Si el «aquí» no se confunde con algún ‘allí’ es por la voluntad testimonial que preside esa «inscripción». Porque resulta evidente que esa «Habana» testimoniada desbordó en algún momento sus límites cartográficos, sus habituales fronteras. He ahí algunas observaciones y preguntas impostergables al momento de estudiar e historizar algunas de las mejores contribuciones recientes al cuerpo todo de la literatura cubana.

* Anales de Literatura Hispanoamericana [Universidad Complutense de Madrid], vol 31, 2002, pp.39-56.

1. Me refiero a «De lírica a novela y otros desencuadres (a propósito de Cuba)» , inédito.

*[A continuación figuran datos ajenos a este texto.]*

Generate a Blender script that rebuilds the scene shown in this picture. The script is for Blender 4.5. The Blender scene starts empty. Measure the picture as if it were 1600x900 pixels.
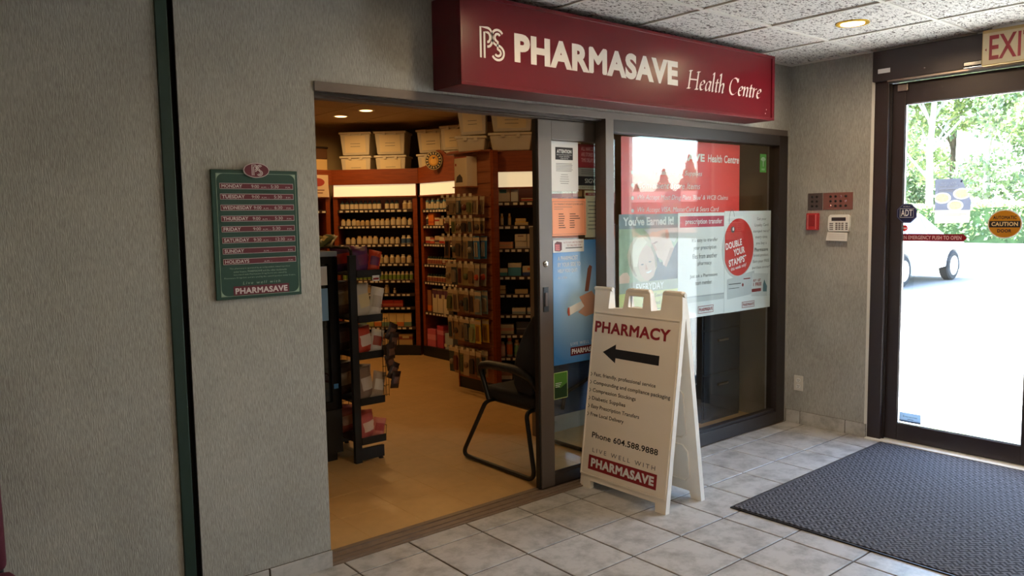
import bpy, bmesh, math, random
import numpy as np
from mathutils import Vector, Matrix, Euler

random.seed(7)
R = math.radians
scene = bpy.context.scene
COL = scene.collection

# ------------------------------------------------------------------ camera
cam_d = bpy.data.cameras.new('camera')
cam_d.sensor_width = 36.0
cam_d.lens = 1231.13 / 1600 * 36.0
cam_d.clip_start = 0.05
cam_d.clip_end = 400
cam = bpy.data.objects.new('camera', cam_d)
COL.objects.link(cam)
yaw, pitch, roll = 0.691175, 0.0893635, -0.0159656
fw = Vector((math.sin(yaw) * math.cos(pitch), math.cos(yaw) * math.cos(pitch), -math.sin(pitch)))
rt = Vector((math.cos(yaw), -math.sin(yaw), 0))
up = rt.cross(fw)
rt2 = math.cos(roll) * rt + math.sin(roll) * up
up2 = -math.sin(roll) * rt + math.cos(roll) * up
M = Matrix((rt2, up2, -fw)).transposed().to_4x4()
M.translation = Vector((-2.906, -3.096, 1.516))
cam.matrix_world = M
scene.camera = cam

# ------------------------------------------------------------------ world, sun, exposure
world = bpy.data.worlds.new('sky_world')
scene.world = world
world.use_nodes = True
wn = world.node_tree
wn.nodes.clear()
sky = wn.nodes.new('ShaderNodeTexSky')
sky.sky_type = 'NISHITA'
sky.sun_disc = False
sky.sun_elevation = R(58)
sky.sun_rotation = R(350)
sky.air_density = 1.0
sky.dust_density = 2.5
sky.ozone_density = 1.0
bg = wn.nodes.new('ShaderNodeBackground')
SKY_STRENGTH = 2.2
bg.inputs['Strength'].default_value = SKY_STRENGTH
wo = wn.nodes.new('ShaderNodeOutputWorld')
wn.links.new(sky.outputs[0], bg.inputs[0])
wn.links.new(bg.outputs[0], wo.inputs[0])

sun_d = bpy.data.lights.new('sun', 'SUN')
sun_d.energy = 32.0
sun_d.angle = R(0.6)
sun_d.color = (1.0, 0.95, 0.86)
sun = bpy.data.objects.new('sun', sun_d)
COL.objects.link(sun)
sun.location = (-20, 20, 40)
sun.rotation_euler = Vector((-0.06, -0.50, -0.86)).to_track_quat('-Z', 'Y').to_euler()

vs = scene.view_settings
vs.view_transform = 'Standard'
vs.look = 'None'
vs.gamma = 1.0
vs.use_curve_mapping = False
vs.exposure = 0.78
scene.cycles.use_denoising = True
scene.cycles.max_bounces = 10
scene.cycles.diffuse_bounces = 5
scene.cycles.glossy_bounces = 4
scene.cycles.transparent_max_bounces = 24
scene.cycles.sample_clamp_indirect = 4.0
scene.cycles.caustics_reflective = False
scene.cycles.caustics_refractive = False

LAMP_LOBBY = 6.0      # watts of each lobby downlight
LAMP_SHOP = 1.7      # watts of each shop downlight
TUBE = 0.34            # emission of the lit canopies above the shelves

# ------------------------------------------------------------------ materials
def lin(c):
    c = c / 255.0
    return c / 12.92 if c <= 0.04045 else ((c + 0.055) / 1.055) ** 2.4
def rgb(r, g, b):
    return (lin(r), lin(g), lin(b), 1.0)
MATS = {}
def mat(name, col, rough=0.6, metal=0.0, spec=0.5, emit=None, estr=0.0, var=0.0, vscale=8.0, bump=0.0, bscale=60.0,
        trans=0.0, coat=0.0, alpha=1.0, stretch=(1, 1, 1), randv=0.0):
    if name in MATS:
        return MATS[name]
    m = bpy.data.materials.new(name)
    m.use_nodes = True
    nt = m.node_tree
    b = nt.nodes['Principled BSDF']
    if len(col) == 3:
        col = rgb(*col)
    b.inputs['Base Color'].default_value = col
    b.inputs['Roughness'].default_value = rough
    b.inputs['Metallic'].default_value = metal
    b.inputs['Specular IOR Level'].default_value = spec
    b.inputs['Transmission Weight'].default_value = trans
    b.inputs['Coat Weight'].default_value = coat
    b.inputs['Alpha'].default_value = alpha
    if emit:
        b.inputs['Emission Color'].default_value = rgb(*emit) if max(emit) > 1.01 else (*emit, 1)
        b.inputs['Emission Strength'].default_value = estr
    if var or bump or randv:
        tc = nt.nodes.new('ShaderNodeTexCoord')
        mp = nt.nodes.new('ShaderNodeMapping')
        mp.inputs['Scale'].default_value = stretch
        nt.links.new(tc.outputs['Object'], mp.inputs['Vector'])
        if var or randv:
            n = nt.nodes.new('ShaderNodeTexNoise')
            n.inputs['Scale'].default_value = vscale
            n.inputs['Detail'].default_value = 4
            nt.links.new(mp.outputs[0], n.inputs['Vector'])
            mr = nt.nodes.new('ShaderNodeMapRange')
            mr.inputs['From Min'].default_value = 0.3
            mr.inputs['From Max'].default_value = 0.7
            mr.inputs['To Min'].default_value = 1 - var
            mr.inputs['To Max'].default_value = 1 + var
            nt.links.new(n.outputs['Fac'], mr.inputs['Value'])
            val = mr.outputs[0]
            if randv:
                oi = nt.nodes.new('ShaderNodeObjectInfo')
                mr2 = nt.nodes.new('ShaderNodeMapRange')
                mr2.inputs['To Min'].default_value = 1 - randv
                mr2.inputs['To Max'].default_value = 1 + randv
                nt.links.new(oi.outputs['Random'], mr2.inputs['Value'])
                mu = nt.nodes.new('ShaderNodeMath'); mu.operation = 'MULTIPLY'
                nt.links.new(val, mu.inputs[0]); nt.links.new(mr2.outputs[0], mu.inputs[1])
                val = mu.outputs[0]
            vm = nt.nodes.new('ShaderNodeVectorMath')
            vm.operation = 'SCALE'
            vm.inputs[0].default_value = col[:3]
            nt.links.new(val, vm.inputs['Scale'])
            nt.links.new(vm.outputs[0], b.inputs['Base Color'])
        if bump:
            n2 = nt.nodes.new('ShaderNodeTexNoise')
            n2.inputs['Scale'].default_value = bscale
            n2.inputs['Detail'].default_value = 3
            nt.links.new(mp.outputs[0], n2.inputs['Vector'])
            bp = nt.nodes.new('ShaderNodeBump')
            bp.inputs['Strength'].default_value = bump
            bp.inputs['Distance'].default_value = 0.004
            nt.links.new(n2.outputs['Fac'], bp.inputs['Height'])
            nt.links.new(bp.outputs[0], b.inputs['Normal'])
    MATS[name] = m
    return m

def glass(name, tint=(0.94, 0.97, 0.96), f0=0.055):
    m = bpy.data.materials.new(name)
    m.use_nodes = True
    nt = m.node_tree
    nt.nodes.clear()
    out = nt.nodes.new('ShaderNodeOutputMaterial')
    mix = nt.nodes.new('ShaderNodeMixShader')
    tr = nt.nodes.new('ShaderNodeBsdfTransparent')
    tr.inputs[0].default_value = (*tint, 1)
    gl = nt.nodes.new('ShaderNodeBsdfGlossy')
    gl.inputs['Roughness'].default_value = 0.0
    lw = nt.nodes.new('ShaderNodeLayerWeight')
    lw.inputs['Blend'].default_value = 0.5
    pw = nt.nodes.new('ShaderNodeMath'); pw.operation = 'POWER'; pw.inputs[1].default_value = 5.0
    ma = nt.nodes.new('ShaderNodeMath'); ma.operation = 'MULTIPLY_ADD'
    ma.inputs[1].default_value = 1 - f0; ma.inputs[2].default_value = f0
    nt.links.new(lw.outputs['Facing'], pw.inputs[0])
    nt.links.new(pw.outputs[0], ma.inputs[0])
    nt.links.new(ma.outputs[0], mix.inputs[0])
    nt.links.new(tr.outputs[0], mix.inputs[1])
    nt.links.new(gl.outputs[0], mix.inputs[2])
    nt.links.new(mix.outputs[0], out.inputs[0])
    MATS[name] = m
    return m

def nodes_of(name, col, rough=0.6):
    m = mat(name, col, rough)
    return m, m.node_tree, m.node_tree.nodes['Principled BSDF']

# wallpaper with a fine upright crinkle
def wallpaper():
    m, nt, b = nodes_of('wallpaper', (172, 167, 154), 0.85)
    tc = nt.nodes.new('ShaderNodeTexCoord')
    mp = nt.nodes.new('ShaderNodeMapping'); mp.inputs['Scale'].default_value = (260, 260, 34)
    nt.links.new(tc.outputs['Object'], mp.inputs[0])
    n = nt.nodes.new('ShaderNodeTexNoise'); n.inputs['Scale'].default_value = 1.0; n.inputs['Detail'].default_value = 3
    n.inputs['Distortion'].default_value = 0.6
    nt.links.new(mp.outputs[0], n.inputs['Vector'])
    cr = nt.nodes.new('ShaderNodeValToRGB')
    cr.color_ramp.elements[0].position = 0.3; cr.color_ramp.elements[0].color = rgb(153, 150, 142)
    cr.color_ramp.elements[1].position = 0.72; cr.color_ramp.elements[1].color = rgb(188, 186, 178)
    nt.links.new(n.outputs['Fac'], cr.inputs[0])
    n2 = nt.nodes.new('ShaderNodeTexNoise'); n2.inputs['Scale'].default_value = 3.0; n2.inputs['Detail'].default_value = 5
    nt.links.new(tc.outputs['Object'], n2.inputs['Vector'])
    cr2 = nt.nodes.new('ShaderNodeValToRGB')
    cr2.color_ramp.elements[0].position = 0.35; cr2.color_ramp.elements[0].color = (0.86, 0.86, 0.86, 1)
    cr2.color_ramp.elements[1].position = 0.65; cr2.color_ramp.elements[1].color = (1, 1, 1, 1)
    nt.links.new(n2.outputs['Fac'], cr2.inputs[0])
    mx = nt.nodes.new('ShaderNodeMix'); mx.data_type = 'RGBA'; mx.blend_type = 'MULTIPLY'; mx.inputs[0].default_value = 1.0
    nt.links.new(cr.outputs[0], mx.inputs[6]); nt.links.new(cr2.outputs[0], mx.inputs[7])
    nt.links.new(mx.outputs[2], b.inputs['Base Color'])
    bp = nt.nodes.new('ShaderNodeBump'); bp.inputs['Strength'].default_value = 0.55; bp.inputs['Distance'].default_value = 0.003
    nt.links.new(n.outputs['Fac'], bp.inputs['Height']); nt.links.new(bp.outputs[0], b.inputs['Normal'])
    return m
M_wall = wallpaper()

def ceramic(name, c0, c1, rough):
    m, nt, b = nodes_of(name, c1, rough)
    tc = nt.nodes.new('ShaderNodeTexCoord')
    oi = nt.nodes.new('ShaderNodeObjectInfo')
    ad = nt.nodes.new('ShaderNodeVectorMath'); ad.operation = 'ADD'
    nt.links.new(tc.outputs['Object'], ad.inputs[0])
    sc = nt.nodes.new('ShaderNodeMath'); sc.operation = 'MULTIPLY'; sc.inputs[1].default_value = 37.0
    nt.links.new(oi.outputs['Random'], sc.inputs[0]); nt.links.new(sc.outputs[0], ad.inputs[1])
    n = nt.nodes.new('ShaderNodeTexNoise'); n.inputs['Scale'].default_value = 9.0; n.inputs['Detail'].default_value = 8
    n.inputs['Roughness'].default_value = 0.68
    nt.links.new(ad.outputs[0], n.inputs['Vector'])
    cr = nt.nodes.new('ShaderNodeValToRGB')
    cr.color_ramp.elements[0].position = 0.34; cr.color_ramp.elements[0].color = rgb(*c0)
    cr.color_ramp.elements[1].position = 0.56; cr.color_ramp.elements[1].color = rgb(*c1)
    nt.links.new(n.outputs['Fac'], cr.inputs[0])
    nt.links.new(cr.outputs[0], b.inputs['Base Color'])
    bp = nt.nodes.new('ShaderNodeBump'); bp.inputs['Strength'].default_value = 0.12; bp.inputs['Distance'].default_value = 0.002
    nt.links.new(n.outputs['Fac'], bp.inputs['Height']); nt.links.new(bp.outputs[0], b.inputs['Normal'])
    return m
M_tile = ceramic('floor_ceramic', (140, 137, 133), (180, 178, 175), 0.38)
M_basetile = ceramic('base_ceramic', (150, 146, 140), (188, 184, 178), 0.4)
M_grout = mat('grout', (74, 64, 55), 0.9, var=0.15, vscale=30)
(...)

2. El ejercicio de lectura de la sospecha que ha realizado recientemente Antonio Benítez Rojo (La isla que se repite, Barcelona: Casiopea, 1998) a propósito de la producción de Guillén correspondiente a 1970 y 1980 aporta otros datos de interés para extender, en el caso de este importante poeta, la referida sensibilización a la zona final de su trayectoria.

3. Ramón Fernández Larrea

4. Norge Espinosa.

5. Emilio García Montiel.

6. Damaris Calderón.

7. Martí constituye una presencia caracterizadora del nuevo estado de la literatura cubana, tanto por la frecuencia con que aparecen en el cuerpo de ésta referencias, alusiones y otras modalidades de relación intertextual con su obra, como por la distinta orientación de la lectura que está en la base de ese intercambio.

8. Caridad Atencio. Umbrías. La Habana, Letras Cubanas, 1999.

9. Teresa Melo. «Poema», El vino del error, La Habana: Ediciones UNION, 1998.

10. Francisco Morán. «Poema», Habanero tú, Madrid, 1997.

Osmar Sánchez Aguilera (La Habana, 1961). Doctor en Literatura Hispánica, por El Colegio de México. Autor de Otros pensamientos en la Habana (Cuba, 1994) y coautor de José Martí, político y poeta (Venezuela, 1992). Ha colaborado en varios libros colectivos, el más reciente de los cuales es Cuba. Poesía, arte y sociedad. Seis ensayos (Madrid, 2006). Artículos suyos han aparecido en publicaciones especializadas de España, Venezuela, Puerto Rico, México, Francia, Cuba y Colombia Colaboró en el Diccionario Enciclopédico de las Letras de América Latina (Biblioteca Ayacucho, 1995-1998).